Self-Redevelopment is the process in which the society is in the driving seat of the entire redevelopment process. In this case, the society committee is the developer. So, the appointment of contractors, architects or project management consultants is at the discretion of the housing society. Also, the CM has requested the Maharashtra Housing and Area Development Authority (MHADA) for ‘single window clearance’ under this scheme.

As financing a real estate development is a crucial task, government has provided this assistance through loan by Mumbai District Co-operative Bank (MDCC). MBCC will facilitate self-redevelopment by providing assistance as well as loan to societies registered as per Maharashtra Co-operative Act, 1960.

Key things for society members to keep in mind for self-redevelopment are –

  • The project needs to be registered under RERA, as there is an offer to sell an apartment post redevelopment. So, all the rules and regulations of MahaRERA will prevail.
  • Society should abide by all the regulations prescribed by the state in building reconstruction process.
  • It is mandatory that all the members of the society should have the consent for redevelopment of the society.
  • Society should not have any outstanding dues and all the members of the society should have no pending maintenance
  • Atleast 15% of the project cost needs to be paid by the society. However, if the finance is not available, then the society can obtain the required finance for Intimation of Disapproval (IOD) from any financial institute.
  • Disbursement of the loan will be made post Commencement Certificate (CC). The minimum interest rate applicable would be 12.5%.
  • Any change in the by-laws of the housing society would require prior approval from the bank.

Apart from the 100% preservation of legal property rights with society and transparency in redevelopment process, societies can earn from the sales of the additional flats. The proceeds from the sale of the flat can be used to make society maintenance free and/or develop amenities for its residents.

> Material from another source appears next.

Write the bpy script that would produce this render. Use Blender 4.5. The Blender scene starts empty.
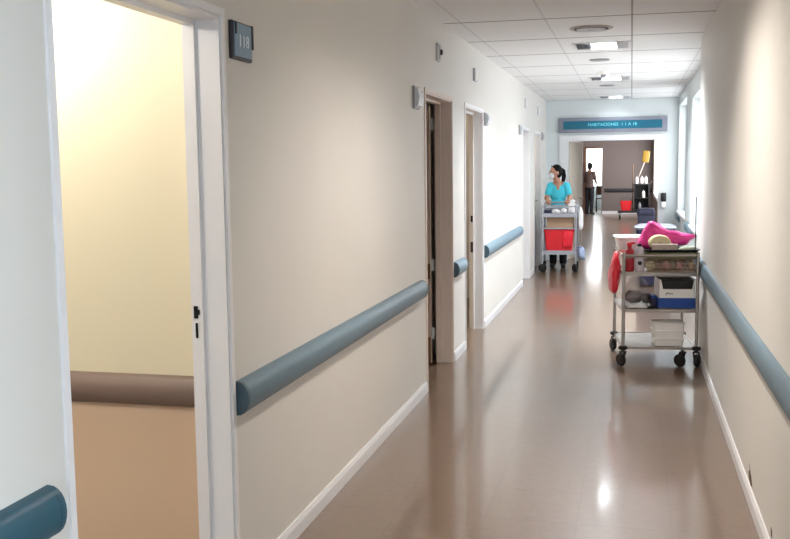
import bpy, bmesh, math, random
from mathutils import Vector, Matrix, Euler, noise
random.seed(7)
C = bpy.context.scene.collection
sc = bpy.context.scene
PI = math.pi

# ------------------------------------------------------------------ materials
def lin(c):
    return tuple((v/12.92 if v <= .04045 else ((v+.055)/1.055)**2.4) for v in c)
def rgb(r, g, b): return lin((r/255, g/255, b/255)) + (1,)
class NT:
    def __init__(s, name):
        s.m = bpy.data.materials.new(name); s.m.use_nodes = True
        s.t = s.m.node_tree; s.t.nodes.clear()
        s.out = s.n('ShaderNodeOutputMaterial'); s.p = s.n('ShaderNodeBsdfPrincipled')
        s.l(s.p.outputs[0], s.out.inputs[0])
    def n(s, t, **k):
        x = s.t.nodes.new(t)
        for a, b in k.items(): setattr(x, a, b)
        return x
    def l(s, a, b): s.t.links.new(a, b)
    def math(s, op, a, b=None, c=None):
        x = s.n('ShaderNodeMath', operation=op)
        for i, v in enumerate((a, b, c)):
            if v is None: continue
            if isinstance(v, (int, float)): x.inputs[i].default_value = v
            else: s.l(v, x.inputs[i])
        return x.outputs[0]
    def mix(s, f, a, b):
        x = s.n('ShaderNodeMix', data_type='RGBA')
        for i, v in ((0, f), (6, a), (7, b)):
            if isinstance(v, (int, float, tuple)): x.inputs[i].default_value = v
            else: s.l(v, x.inputs[i])
        return x.outputs[2]
    def coord(s):
        return s.n('ShaderNodeTexCoord').outputs['Object']
    def noise(s, scale, detail=3, vec=None, rough=.5):
        x = s.n('ShaderNodeTexNoise'); x.inputs['Scale'].default_value = scale
        x.inputs['Detail'].default_value = detail; x.inputs['Roughness'].default_value = rough
        s.l(vec if vec is not None else s.coord(), x.inputs['Vector'])
        return x.outputs['Fac']
    def bump(s, h, strength, dist=.002):
        b = s.n('ShaderNodeBump'); b.inputs['Strength'].default_value = strength
        b.inputs['Distance'].default_value = dist
        s.l(h, b.inputs['Height']); s.l(b.outputs[0], s.p.inputs['Normal'])
    def line(s, c, off, per, w):
        a = s.math('DIVIDE', s.math('SUBTRACT', c, off), per)
        a = s.math('FRACT', s.math('ADD', a, .5))
        a = s.math('MULTIPLY', s.math('ABSOLUTE', s.math('SUBTRACT', a, .5)), per)
        return s.math('LESS_THAN', a, w)
def mat(name, col, rough=.5, metal=0, var=.06, scale=8, bump=0, spec=.5, alpha=1, trans=0, coat=0, sheen=0):
    k = NT(name); c = rgb(*col)
    f = k.noise(scale)
    d = tuple(v*(1-var*2) for v in c[:3]) + (1,); e = tuple(min(1, v*(1+var*2)) for v in c[:3]) + (1,)
    k.l(k.mix(f, d, e), k.p.inputs['Base Color'])
    i = k.p.inputs
    i['Roughness'].default_value = rough; i['Metallic'].default_value = metal
    i['Specular IOR Level'].default_value = spec; i['Alpha'].default_value = alpha
    i['Transmission Weight'].default_value = trans; i['Coat Weight'].default_value = coat
    i['Sheen Weight'].default_value = sheen
    if bump: k.bump(k.noise(scale*6, 4), bump)
    return k.m
def emit(name, col, strength, base=(255, 255, 255)):
    k = NT(name); i = k.p.inputs
    i['Base Color'].default_value = rgb(*base); i['Roughness'].default_value = .3
    i['Emission Color'].default_value = rgb(*col); i['Emission Strength'].default_value = strength
    return k.m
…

As mentioned earlier, society committee would be the developer and have the power to take the decision regarding the redevelopment, such as appointment of contractor, etc. As the process of redevelopment is long term and cumbersome, at times, society committee needs to act with prudence and care all through the process. They should be aware about the laws of the redevelopment thoroughly. Rental and mobilization compensation should be decided fairly and objectively. As the project is RERA registered, compliance and timely delivery of the flats would be necessary to avoid any fines. If construction loan is taken, then timely repayment of the principal and interest becomes critical.

Having said that, as per certain media reports, self redevelopment is the need of the hour for almost 10,000 societies of Mumbai. As redevelopment is in the self-interest of the society, prompt delivery of the flats can be considered as a possible outcome. For the real estate market, new supply of apartments with reasonable price can be expected out of the Self Re-Development Scheme.